EXERCISE OBJECTIVE: Repeat exactly the lines between and including those that contain "The USD Python" and "gv = 0.30 +". Output no other line.

DATASET RECORDS:
+===+
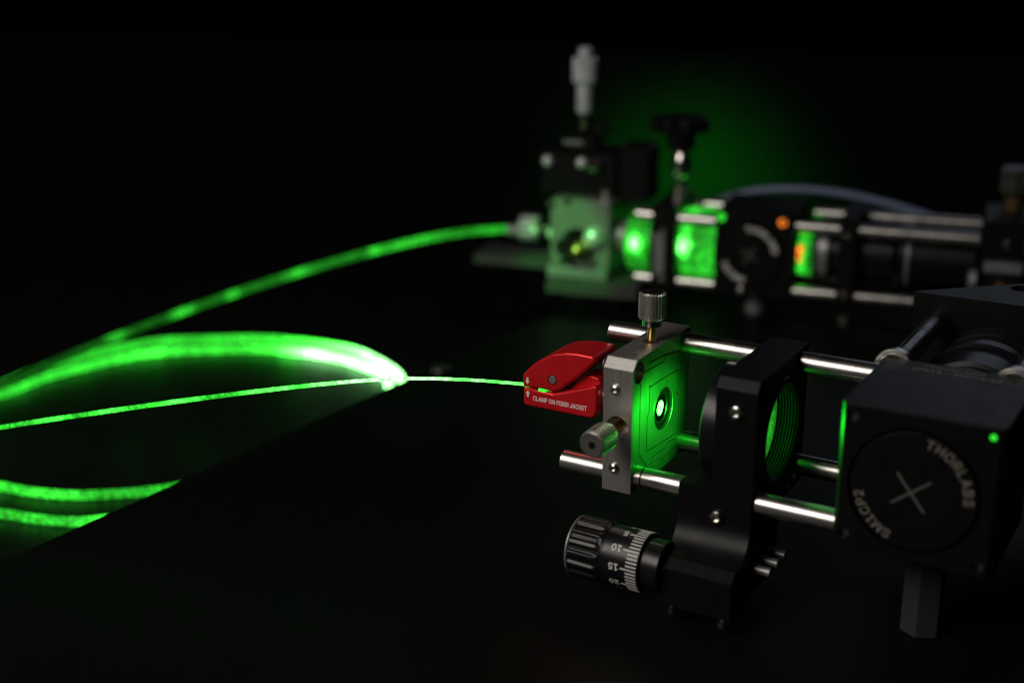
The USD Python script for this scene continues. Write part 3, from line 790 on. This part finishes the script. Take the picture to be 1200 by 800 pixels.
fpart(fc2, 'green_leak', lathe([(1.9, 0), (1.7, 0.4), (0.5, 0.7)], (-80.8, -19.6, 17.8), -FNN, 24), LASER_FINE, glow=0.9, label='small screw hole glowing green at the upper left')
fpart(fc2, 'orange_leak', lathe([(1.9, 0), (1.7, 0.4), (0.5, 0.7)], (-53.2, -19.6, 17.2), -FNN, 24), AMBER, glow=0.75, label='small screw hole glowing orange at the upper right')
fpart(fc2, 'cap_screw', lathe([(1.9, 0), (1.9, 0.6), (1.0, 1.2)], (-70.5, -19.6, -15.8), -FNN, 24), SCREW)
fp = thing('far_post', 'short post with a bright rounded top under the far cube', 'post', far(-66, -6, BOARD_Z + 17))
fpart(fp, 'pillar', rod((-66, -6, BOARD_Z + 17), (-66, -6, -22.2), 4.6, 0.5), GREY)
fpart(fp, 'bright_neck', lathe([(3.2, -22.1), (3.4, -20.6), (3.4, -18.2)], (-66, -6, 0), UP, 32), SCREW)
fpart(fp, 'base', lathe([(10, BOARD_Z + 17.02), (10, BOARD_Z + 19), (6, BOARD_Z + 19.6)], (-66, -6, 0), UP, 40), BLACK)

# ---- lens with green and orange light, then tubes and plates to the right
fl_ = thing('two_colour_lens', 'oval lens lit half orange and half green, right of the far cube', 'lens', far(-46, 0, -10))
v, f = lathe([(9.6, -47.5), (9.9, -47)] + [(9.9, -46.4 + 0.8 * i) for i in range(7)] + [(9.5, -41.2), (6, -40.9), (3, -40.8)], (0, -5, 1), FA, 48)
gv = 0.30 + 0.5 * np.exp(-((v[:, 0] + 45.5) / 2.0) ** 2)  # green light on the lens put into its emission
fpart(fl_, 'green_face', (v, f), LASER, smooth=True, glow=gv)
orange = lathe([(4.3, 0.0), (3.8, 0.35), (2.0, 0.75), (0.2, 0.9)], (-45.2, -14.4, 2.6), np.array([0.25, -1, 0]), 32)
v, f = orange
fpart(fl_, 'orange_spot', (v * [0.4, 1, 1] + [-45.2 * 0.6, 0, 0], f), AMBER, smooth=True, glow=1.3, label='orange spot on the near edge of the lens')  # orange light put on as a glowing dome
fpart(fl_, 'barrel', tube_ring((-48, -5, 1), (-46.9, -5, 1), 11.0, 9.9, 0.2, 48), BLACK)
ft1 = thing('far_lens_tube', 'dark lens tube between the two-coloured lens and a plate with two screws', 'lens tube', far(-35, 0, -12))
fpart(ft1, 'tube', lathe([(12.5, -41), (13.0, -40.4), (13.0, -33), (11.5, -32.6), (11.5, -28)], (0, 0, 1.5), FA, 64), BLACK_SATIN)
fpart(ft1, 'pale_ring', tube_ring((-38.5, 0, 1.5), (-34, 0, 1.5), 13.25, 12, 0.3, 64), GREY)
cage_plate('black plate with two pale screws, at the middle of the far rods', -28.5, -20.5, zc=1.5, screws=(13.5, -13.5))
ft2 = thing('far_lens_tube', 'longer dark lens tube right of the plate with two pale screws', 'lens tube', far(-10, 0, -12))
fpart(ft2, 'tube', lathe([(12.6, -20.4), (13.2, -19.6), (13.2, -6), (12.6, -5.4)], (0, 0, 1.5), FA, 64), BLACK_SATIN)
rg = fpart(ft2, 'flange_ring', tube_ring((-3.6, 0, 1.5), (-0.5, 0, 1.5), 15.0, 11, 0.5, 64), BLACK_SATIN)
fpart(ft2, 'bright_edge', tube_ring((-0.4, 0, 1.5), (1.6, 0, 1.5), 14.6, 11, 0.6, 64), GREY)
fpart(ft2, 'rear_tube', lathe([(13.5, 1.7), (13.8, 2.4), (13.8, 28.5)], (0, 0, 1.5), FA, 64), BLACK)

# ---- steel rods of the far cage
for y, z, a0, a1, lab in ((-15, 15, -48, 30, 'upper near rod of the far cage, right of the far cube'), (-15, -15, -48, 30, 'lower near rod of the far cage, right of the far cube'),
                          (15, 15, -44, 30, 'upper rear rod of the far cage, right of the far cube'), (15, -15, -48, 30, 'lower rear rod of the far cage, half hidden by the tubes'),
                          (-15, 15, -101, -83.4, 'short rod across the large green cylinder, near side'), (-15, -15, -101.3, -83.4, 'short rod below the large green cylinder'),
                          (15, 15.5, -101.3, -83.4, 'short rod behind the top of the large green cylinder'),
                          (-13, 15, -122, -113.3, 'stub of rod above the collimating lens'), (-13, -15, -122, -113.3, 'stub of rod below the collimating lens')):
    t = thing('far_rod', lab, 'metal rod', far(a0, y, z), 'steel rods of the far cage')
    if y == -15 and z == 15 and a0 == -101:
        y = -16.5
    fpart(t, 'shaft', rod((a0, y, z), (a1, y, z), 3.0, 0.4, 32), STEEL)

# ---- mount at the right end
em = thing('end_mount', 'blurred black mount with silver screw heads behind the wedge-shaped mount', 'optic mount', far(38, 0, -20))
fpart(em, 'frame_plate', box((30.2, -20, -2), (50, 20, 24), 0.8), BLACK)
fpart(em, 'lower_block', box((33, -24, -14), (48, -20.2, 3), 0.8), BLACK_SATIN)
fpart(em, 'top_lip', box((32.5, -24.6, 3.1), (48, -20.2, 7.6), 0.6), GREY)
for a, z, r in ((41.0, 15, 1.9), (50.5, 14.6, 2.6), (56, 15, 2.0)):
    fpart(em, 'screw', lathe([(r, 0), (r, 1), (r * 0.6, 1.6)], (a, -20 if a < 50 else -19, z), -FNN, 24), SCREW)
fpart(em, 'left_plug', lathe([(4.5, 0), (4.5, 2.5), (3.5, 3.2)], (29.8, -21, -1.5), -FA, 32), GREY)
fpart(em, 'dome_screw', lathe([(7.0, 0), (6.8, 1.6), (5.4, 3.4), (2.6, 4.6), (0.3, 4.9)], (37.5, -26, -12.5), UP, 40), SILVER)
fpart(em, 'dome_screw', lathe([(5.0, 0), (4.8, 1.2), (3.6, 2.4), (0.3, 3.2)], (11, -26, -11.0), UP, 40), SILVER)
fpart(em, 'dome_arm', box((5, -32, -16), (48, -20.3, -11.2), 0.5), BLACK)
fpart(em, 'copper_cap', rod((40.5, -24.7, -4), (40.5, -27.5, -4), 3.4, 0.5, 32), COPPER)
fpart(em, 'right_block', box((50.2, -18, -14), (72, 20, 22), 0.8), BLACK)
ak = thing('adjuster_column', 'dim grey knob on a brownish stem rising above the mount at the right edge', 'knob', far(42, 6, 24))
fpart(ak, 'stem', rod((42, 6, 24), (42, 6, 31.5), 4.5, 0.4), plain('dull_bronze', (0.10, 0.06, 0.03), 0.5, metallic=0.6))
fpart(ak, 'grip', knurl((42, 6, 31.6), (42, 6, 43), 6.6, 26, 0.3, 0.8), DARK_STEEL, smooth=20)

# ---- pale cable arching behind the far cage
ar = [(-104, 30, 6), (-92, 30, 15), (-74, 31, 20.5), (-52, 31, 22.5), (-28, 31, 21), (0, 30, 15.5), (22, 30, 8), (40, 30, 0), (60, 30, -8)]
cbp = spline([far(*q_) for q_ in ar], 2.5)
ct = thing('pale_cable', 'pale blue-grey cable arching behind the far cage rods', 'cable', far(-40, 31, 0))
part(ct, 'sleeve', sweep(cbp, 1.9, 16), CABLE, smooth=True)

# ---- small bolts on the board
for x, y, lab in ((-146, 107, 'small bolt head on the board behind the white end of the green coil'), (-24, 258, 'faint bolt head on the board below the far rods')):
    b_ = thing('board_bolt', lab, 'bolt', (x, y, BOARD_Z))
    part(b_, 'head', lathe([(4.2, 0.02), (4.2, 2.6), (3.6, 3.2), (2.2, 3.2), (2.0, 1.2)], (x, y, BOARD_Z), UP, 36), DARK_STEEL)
+===+
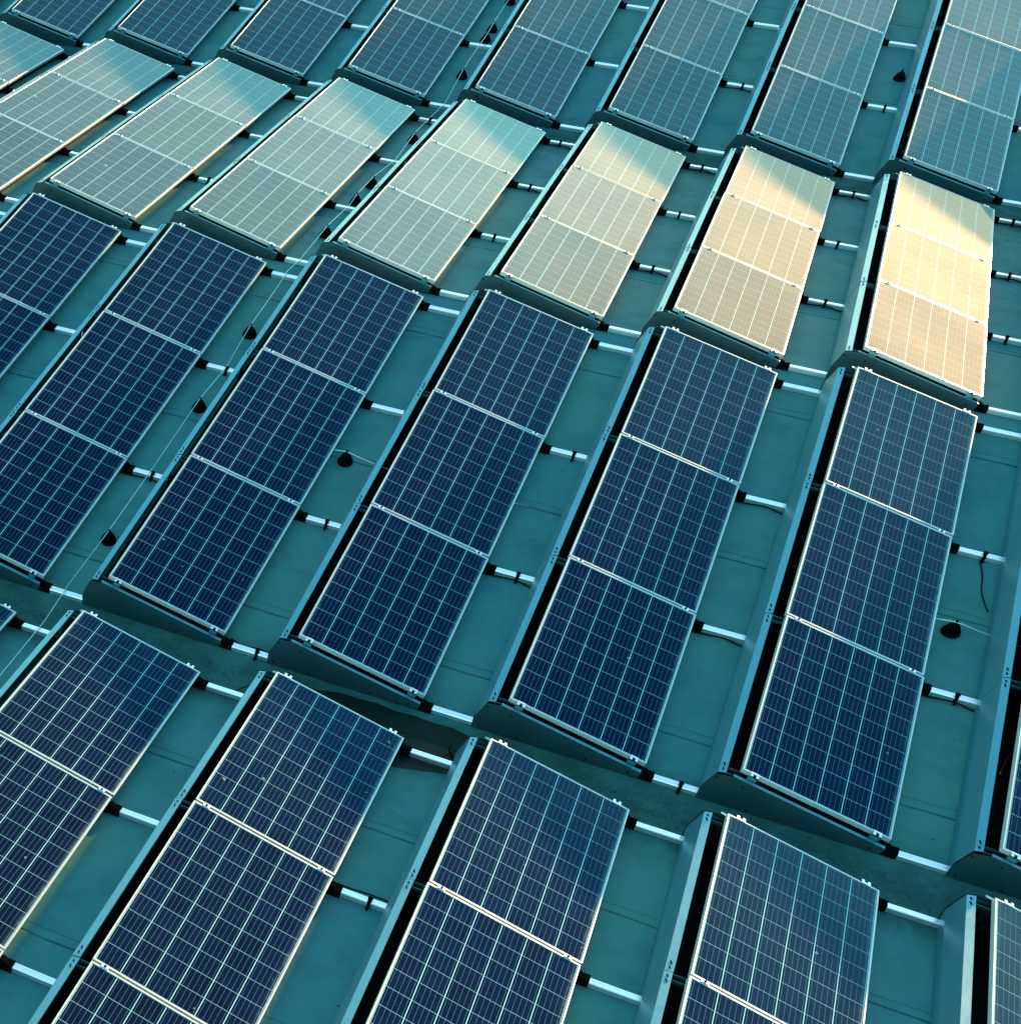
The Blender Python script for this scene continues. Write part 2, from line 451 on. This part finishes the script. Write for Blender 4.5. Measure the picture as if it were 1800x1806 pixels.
+===+
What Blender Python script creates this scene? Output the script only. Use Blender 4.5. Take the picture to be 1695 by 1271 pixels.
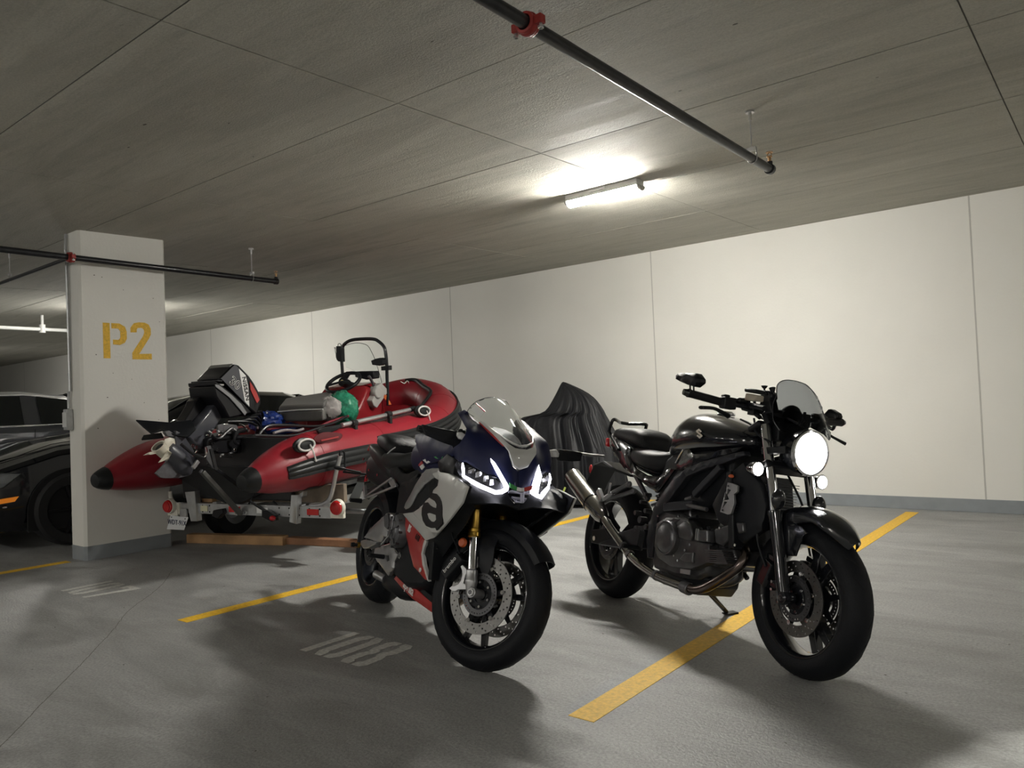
+===+
REPLY:
The USD Python script for this scene continues. Write part 3, from line 790 on. This part finishes the script. Take the picture to be 1200 by 800 pixels.
fpart(fc2, 'green_leak', lathe([(1.9, 0), (1.7, 0.4), (0.5, 0.7)], (-80.8, -19.6, 17.8), -FNN, 24), LASER_FINE, glow=0.9, label='small screw hole glowing green at the upper left')
fpart(fc2, 'orange_leak', lathe([(1.9, 0), (1.7, 0.4), (0.5, 0.7)], (-53.2, -19.6, 17.2), -FNN, 24), AMBER, glow=0.75, label='small screw hole glowing orange at the upper right')
fpart(fc2, 'cap_screw', lathe([(1.9, 0), (1.9, 0.6), (1.0, 1.2)], (-70.5, -19.6, -15.8), -FNN, 24), SCREW)
fp = thing('far_post', 'short post with a bright rounded top under the far cube', 'post', far(-66, -6, BOARD_Z + 17))
fpart(fp, 'pillar', rod((-66, -6, BOARD_Z + 17), (-66, -6, -22.2), 4.6, 0.5), GREY)
fpart(fp, 'bright_neck', lathe([(3.2, -22.1), (3.4, -20.6), (3.4, -18.2)], (-66, -6, 0), UP, 32), SCREW)
fpart(fp, 'base', lathe([(10, BOARD_Z + 17.02), (10, BOARD_Z + 19), (6, BOARD_Z + 19.6)], (-66, -6, 0), UP, 40), BLACK)

# ---- lens with green and orange light, then tubes and plates to the right
fl_ = thing('two_colour_lens', 'oval lens lit half orange and half green, right of the far cube', 'lens', far(-46, 0, -10))
v, f = lathe([(9.6, -47.5), (9.9, -47)] + [(9.9, -46.4 + 0.8 * i) for i in range(7)] + [(9.5, -41.2), (6, -40.9), (3, -40.8)], (0, -5, 1), FA, 48)
gv = 0.30 + 0.5 * np.exp(-((v[:, 0] + 45.5) / 2.0) ** 2)  # green light on the lens put into its emission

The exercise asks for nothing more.